The Me button is really a virtual personal assistant in the end — a prosthetic that helps me own the web, once and for all.
Shaken, Not Stirred
Don’t take me to be hating entirely on social, though. A blended approach that uses social for what social is good for is ideal. It’s just that knowing what my friends think only really matters once you know what I think.
Putting my friends before me is putting the cart before the horse. MoveOn.org board president Eli Pariser’s recent TED talk outlines this point pretty well.
He notes that what we need is an information world that “gives us a bit of Justin Bieber and a bit of Afghanistan,” marked by controls that let us filter content by any number of factors — relevance, importance, comfort (topics that can be difficult to discuss or read), challenge level and points of view (with an option to see “alternative”).
The key to successful personalization is remembering that I am both the origin and the target of the system’s relevance. But that said, it needs to expand and routinely test my bounds if I am to grow.
Ultimately, the Me button should operate in a similar fashion, giving me a hearty main course of content selected just for me with sides of the best of what’s currently important in my social network and the biggest or most important stories of the day at a macro level.

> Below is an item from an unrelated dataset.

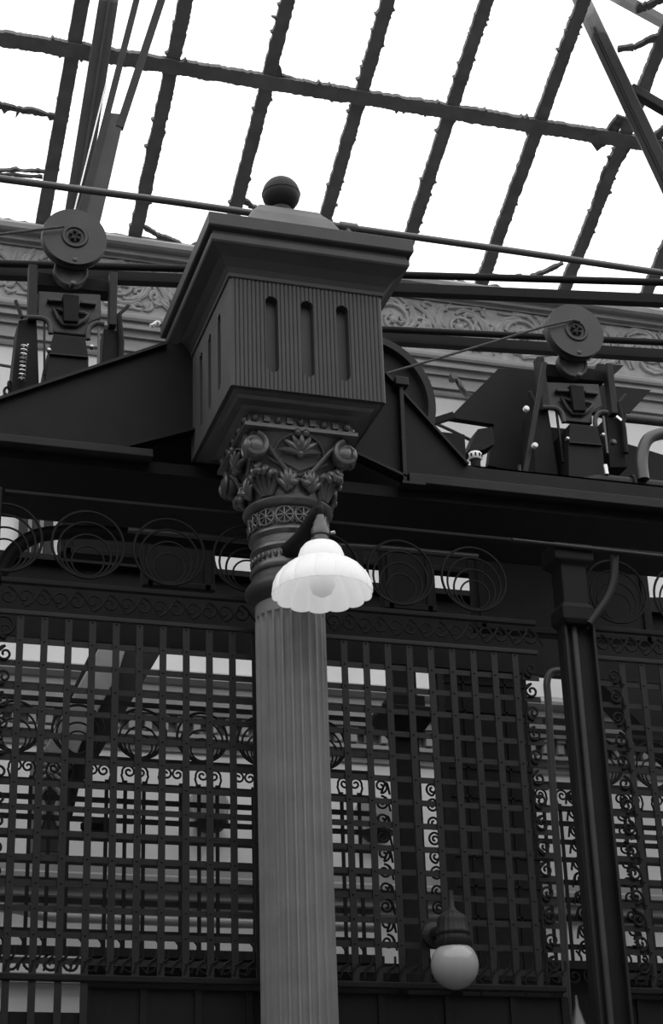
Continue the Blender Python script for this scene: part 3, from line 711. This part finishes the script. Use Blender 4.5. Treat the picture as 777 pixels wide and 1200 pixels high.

The next generation of the web will be naturally and necessarily driven by the potential of personalization, in all aspects from mobile to media. The social web has brought us so far, but in doing so has also emphasized its own limitations in this area. When we finally achieve this goal, the result will be as important and ubiquitous as search or social networking has been in other stages of the web’s evolution. But let’s not water it down with lightweight parameters and misrepresentations of personalization’s true potential.